He currently lacks the numbers in caucus but Kevin Rudd has displayed remarkable tactical nous in launching two lightning, long-distance attacks on the Julia Gillard camp in the past 24 hours, leaving the stronger, better-organised Labor leadership looking lead-footed and reactive.
Despite claiming the leadership issue had become a soap opera, it was Rudd himself who injected the most melodramatic notes, with a late-night resignation press conference from Washington timed for the Australian evening news bulletins. That was followed this morning by another press conference to outline his policy agenda while, he insisted, a plane sat awaiting him on the tarmac, timed to disrupt Gillard’s morning press conference to declare a leadership spill.
Like his claim to be doing the honourable thing in the face of dishonourable behaviour from “Simon Crean and other faceless men”, it was pure theatre, but very effective.
Both times caught the Prime Minister on the hop — she took nearly three hours to react to Rudd’s resignation last night and then delayed her press conference this morning significantly. Little things, but demonstrative of how Rudd has made the most of his limited advantages — hit-and-run, or hit-and-fly stuff, the tactics you resort to when confronted with superior forces you don’t want to meet in pitched battle.

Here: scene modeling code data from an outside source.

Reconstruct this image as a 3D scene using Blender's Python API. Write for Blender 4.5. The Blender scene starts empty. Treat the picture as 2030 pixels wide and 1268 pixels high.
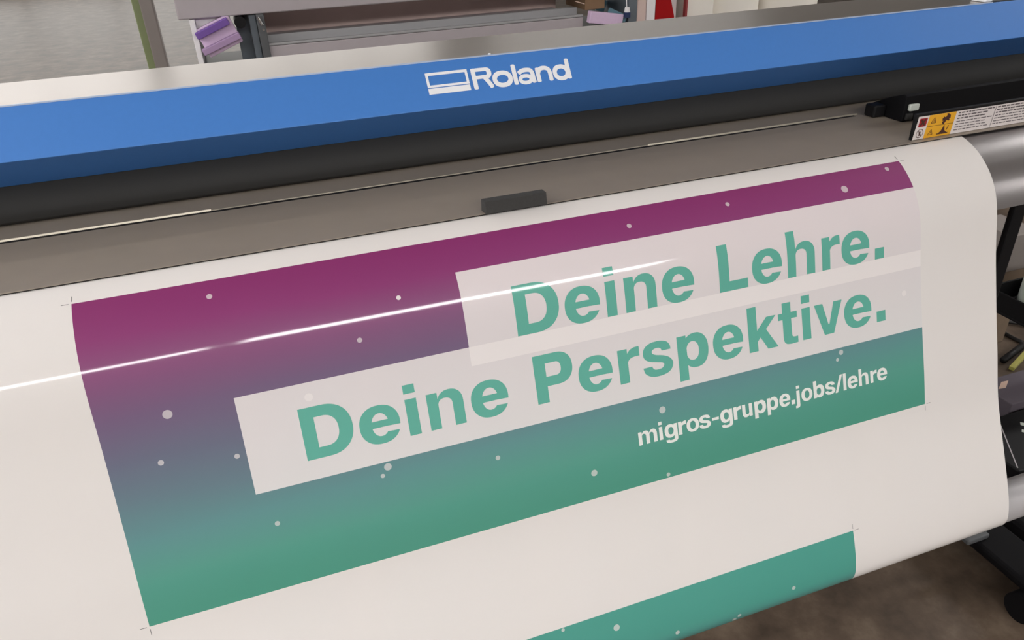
import bpy, bmesh, math, random
from mathutils import Vector, Matrix
random.seed(4)
SC = bpy.context.scene
COL = SC.collection

# ------------------------------------------------------------------ camera
cam_d = bpy.data.cameras.new('camera')
cam = bpy.data.objects.new('camera', cam_d); COL.objects.link(cam)
CR = ((0.9406186, 0.1961340, 0.2770704), (-0.3378115, 0.4603531, 0.8209497), (-0.0334659, 0.8657982, -0.4992730))
CP = (0.233097, 0.0, 1.48)
cam.matrix_world = Matrix(((CR[0][0], CR[0][1], -CR[0][2], CP[0]), (CR[1][0], CR[1][1], -CR[1][2], CP[1]),
                           (CR[2][0], CR[2][1], -CR[2][2], CP[2]), (0, 0, 0, 1)))
cam_d.sensor_width = 36.0
cam_d.lens = 1504.87 / 2030 * 36.0
cam_d.clip_start = 0.02
SC.camera = cam

# ------------------------------------------------------------------ world, exposure
SKY = 2.1
LAMP = 34.0
W = bpy.data.worlds.new('overcast'); SC.world = W; W.use_nodes = True
bg = W.node_tree.nodes['Background']
bg.inputs[0].default_value = (1.0, 0.97, 0.93, 1); bg.inputs[1].default_value = SKY
SC.view_settings.view_transform = 'Standard'
SC.view_settings.look = 'None'
SC.view_settings.gamma = 1.0
SC.view_settings.use_curve_mapping = False
SC.view_settings.exposure = 0.2

# ------------------------------------------------------------------ materials
def lin(c):
    return tuple(((v / 255.0) / 12.92 if v / 255.0 <= 0.04045 else ((v / 255.0 + 0.055) / 1.055) ** 2.4) for v in c) + (1.0,)

def pm(name, rgb, rough=0.5, metal=0.0, coat=0.0, coat_rough=0.1, spec=0.5, var=0.08, scale=30.0, stretch=(1, 1, 1), bump=0.0):
    m = bpy.data.materials.new(name); m.use_nodes = True
    nt = m.node_tree; p = nt.nodes['Principled BSDF']
    tc = nt.nodes.new('ShaderNodeTexCoord'); mp = nt.nodes.new('ShaderNodeMapping')
    mp.inputs['Scale'].default_value = stretch
    nz = nt.nodes.new('ShaderNodeTexNoise'); nz.inputs['Scale'].default_value = scale; nz.inputs['Detail'].default_value = 4
    nt.links.new(tc.outputs['Object'], mp.inputs[0]); nt.links.new(mp.outputs[0], nz.inputs['Vector'])
    mix = nt.nodes.new('ShaderNodeMix'); mix.data_type = 'RGBA'
    c = lin(rgb)
    mix.inputs[6].default_value = tuple(max(0, v * (1 - var)) for v in c[:3]) + (1,)
    mix.inputs[7].default_value = tuple(min(1, v * (1 + var)) for v in c[:3]) + (1,)
    nt.links.new(nz.outputs['Fac'], mix.inputs[0])
    nt.links.new(mix.outputs[2], p.inputs['Base Color'])
    p.inputs['Roughness'].default_value = rough; p.inputs['Metallic'].default_value = metal
    p.inputs['Specular IOR Level'].default_value = spec
    p.inputs['Coat Weight'].default_value = coat; p.inputs['Coat Roughness'].default_value = coat_rough
    if bump:
        b = nt.nodes.new('ShaderNodeBump'); b.inputs['Strength'].default_value = bump; b.inputs['Distance'].default_value = 0.002
        nt.links.new(nz.outputs['Fac'], b.inputs['Height']); nt.links.new(b.outputs[0], p.inputs['Normal'])
    return m

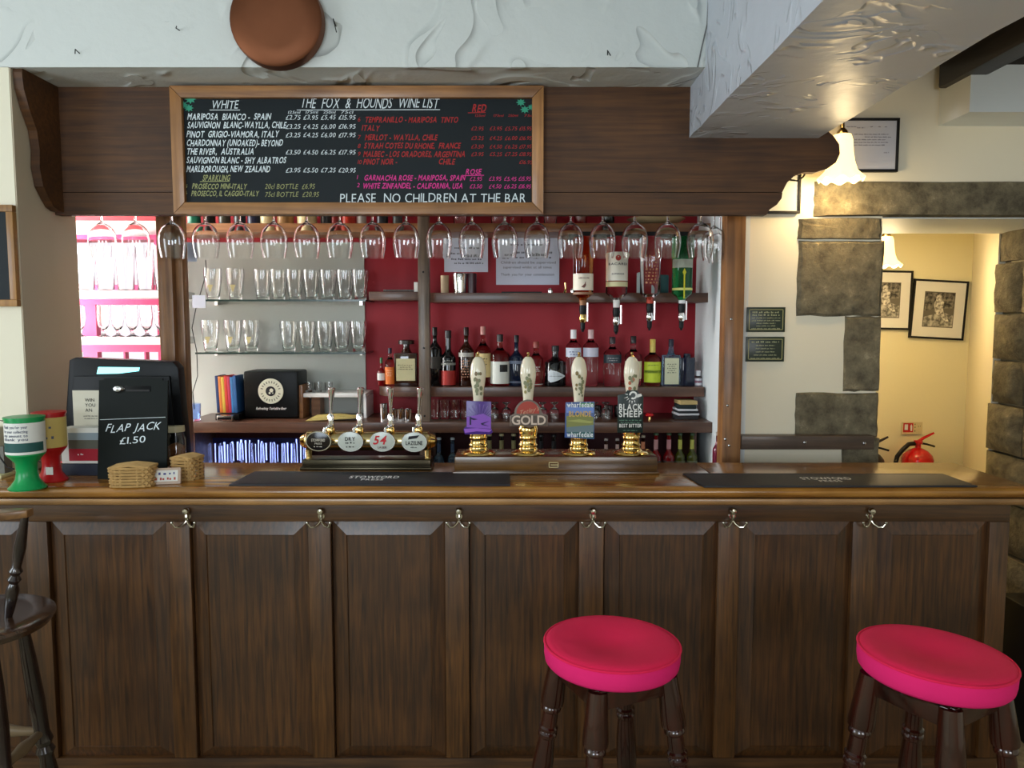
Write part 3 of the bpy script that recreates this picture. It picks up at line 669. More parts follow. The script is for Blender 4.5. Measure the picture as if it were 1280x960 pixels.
t_, ZS2 = shelf('wooden_shelf', 'short shelf with a rounded end left of the centre post', 469, 523, 484, 12, 3.42, 3.648, M['shelf'], True)
t_, ZC = shelf('back_counter', 'long dark back counter behind the bar', 226, 893, 528, 13, 3.30, 3.648, M['shelf'], cat='counter')
ZLOW = Z(598, 3.40)
t = thing('bottle_shelf', 'low dark shelf of the back bar mostly hidden by the bar', 'shelf', (0, 3.36, ZLOW-.02))
box(-1.45, .84, 0, .288, 0, .02).build('board', M['shelf'], t)
box(-1.45, .84, .27, .286, .02, ZC-ZLOW-.03).build('back_board', mat('dark_red_board', (70, 16, 22), .6), t)
for q in (-1.43, -.36, .30, .80): box(q, q+.02, .02, .268, .02, ZC-ZLOW-.03).build('divider', M['shelf'], t)
for i, (py, lb) in enumerate(((372, 'upper glass shelf on the grey panel'), (438, 'lower glass shelf on the grey panel'))):
    a = at(244, py, 3.42); b = at(457, py+5, 3.42)
    t = thing('glass_shelf', lb, 'shelf', (0, 3.42, b.z)); box(a.x, b.x, 0, .21, .001, .009).build('glass', M['glass_aqua'], t)
    for q in (a.x+.02, b.x-.06):
        MB().box(q, q+.012, .17, .216, -.012, 0).build('bracket', M['chrome'], t)
    box(a.x, b.x, -.002, 0, .001, .009).build('edge', mat('dark_glass_edge', (40, 58, 54), .2), t)
ZG1 = Z(372, 3.42)-.0; ZG2 = Z(438, 3.42)
ZG1 = at(300, 377, 3.42).z+.0095; ZG2 = at(300, 443, 3.42).z+.0095
WS = []
for py, th, lb in ((363, 9, 'middle white shelf of the sunlit window shelves'), (422, 9, 'lower white shelf of the sunlit window shelves'), (276, 9, 'top white shelf of the sunlit window shelves')):
    Yw = 3.30; a = at(60, py, Yw); b = at(212, py+th, Yw)
    t = thing('white_shelf', lb, 'shelf', (0, Yw, b.z)); box(-2.46, b.x, 0, .26, 0, a.z-b.z).build('board', M['white_gloss'], t, bevel=.002); WS.append(a.z)
# posts and rails
pt = thing('timber_post', 'orange-brown timber post at the left end of the back bar', 'post', (0, 2.93, 0))
box(X(201, 2.93), X(219, 2.93), 0, .045, .0, ZOP-.002).build('plank', M['post'], pt, bevel=.002)
box(X(222, 2.96), X(239, 3.01), .03, .08, .0, ZOP-.002).build('plank', M['post'], pt, bevel=.002)
box(X(217, 2.99), X(223, 2.99), .045, .08, .0, ZOP-.002).build('batten', M['shelf'], pt)  # dark strip added for the darkness of the gap between the planks
pt = thing('timber_post', 'greyish timber post in the middle of the back bar shelves', 'post', (0, 3.335, 0))
box(X(523.5, 3.335), X(537, 3.335), 0, .05, 0, ZOP-.002).build('plank', M['post_grey'], pt, bevel=.002)
for py in (340, 435, 520):
    MB().lathe([(.0005, .003), (.004, .002), (.0045, 0)], 10, FRONT(X(530, 3.335), 0, Z(py, 3.335))).build('screw', M['iron'], pt)
pt = thing('timber_post', 'stout timber post at the right end of the back bar with bolts', 'post', (0, 2.92, 0))
box(X(905, 2.92), X(928.5, 2.92), 0, .075, 0, Z(262, 2.92)).build('plank', M['post'], pt, bevel=.003)
for px, py in ((913, 399), (911, 507), (909, 549), (914, 557)):
    MB().lathe([(.0005, .006), (.005, .004), (.006, 0)], 12, FRONT(X(px, 2.92), 0.003, Z(py, 2.92))).build('bolt', M['steel'], pt)
t = thing('dado_rail', 'dark timber rail bolted across the cream wall below the plaques', 'rail', (0, 2.94, Z(562, 2.94)))
box(X(929, 2.94), X(1097, 2.94), 0, .055, 0, Z(545, 2.94)-Z(562, 2.94)).build('plank', wood('rail_timber', (74, 58, 46), (110, 88, 70), 'x', .5), t, bevel=.003)
for px, py in ((1009, 553), (1084, 554)):
    MB().lathe([(.0005, .007), (.006, .005), (.008, 0)], 12, FRONT(X(px, 2.94), 0, Z(py, 2.94)-Z(562, 2.94))).build('bolt', M['steel'], t)

CM = {}
def cm(c, rough=.5): 
    k = str(c)
    if k not in CM: CM[k] = mat('print_%d_%d_%d' % c, c, rough)
    return CM[k]
# ================================================================== GLASSES
def lathe_glass(prof_o, prof_i, n=24): return MB().lathe(prof_o+prof_i[::-1], n)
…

After a day or more of the tide turning against him within the party, it was deft stuff.
But there’s no putting off a pitched battle any more, which is why Rudd’s second press conference was in essence a job application, not merely to his colleagues but to the public, and a belated effort to make Labor’s problems about more than popularity by emphasising his policy differences with the government from which he has just resigned.
Of course, that’s a little hard when the Gillard government has in essence been about implementing the remaining Rudd agenda. Rudd himself had to awkwardly negotiate climate change while listing his policy achievements, mentioning the MRET but pointedly skipping reference to a carbon price (being the thing he said he’d implement but didn’t, whereas Gillard said she wouldn’t implement it and then did). It was also tricky for Rudd to explain quite how he was going to be more committed to manufacturing when for months the government has been rushing headlong towards more industry support.
He invoked the Green Car program and mentioned Kim Carr, now one of his numbers men, who covers manufacturing from outside cabinet after his defenestration by Gillard.
It is, one suspects, unlikely to bring the AWU in behind him.
Ultimately the Rudd pitch is a simple one: Australia, and particularly business, needs certainty, particularly with Europe threatening another financial crisis, he’s got the track record and he can defeat Tony Abbott.
It won’t be enough. He doesn’t have the numbers now, say supporters. But the government’s parlous position complicates this enormously. We’re used to leadership challenges in majority governments. Here, there is no neat resolution, whatever government ministers might say about finalising everything with a leadership ballot. If Rudd declines to challenge, or if he loses and goes to the backbench, he will automatically be a source of instability regardless of what he does.
Even if he accepted Gillard’s challenge of renouncing the leadership if he loses, he will remain what court historians term the reversionary interest, until the party decides Gillard can’t win an election and needs a new leader. If he loses and resigns from parliament, the Coalition would be well-positioned to claim Griffith, putting Abbott within striking distance of power. And if he wins, he’ll have to nut out a deal with the independents or head for the polls.
There are no good outcomes for Labor and this won’t be resolved on Monday. It will simply shift to a new phase. The mess created by Bill Shorten, Mark Arbib, Don Farrell, David Feeney and Karl Bitar in June 2010 is so catastrophic it will take some time yet to clean up.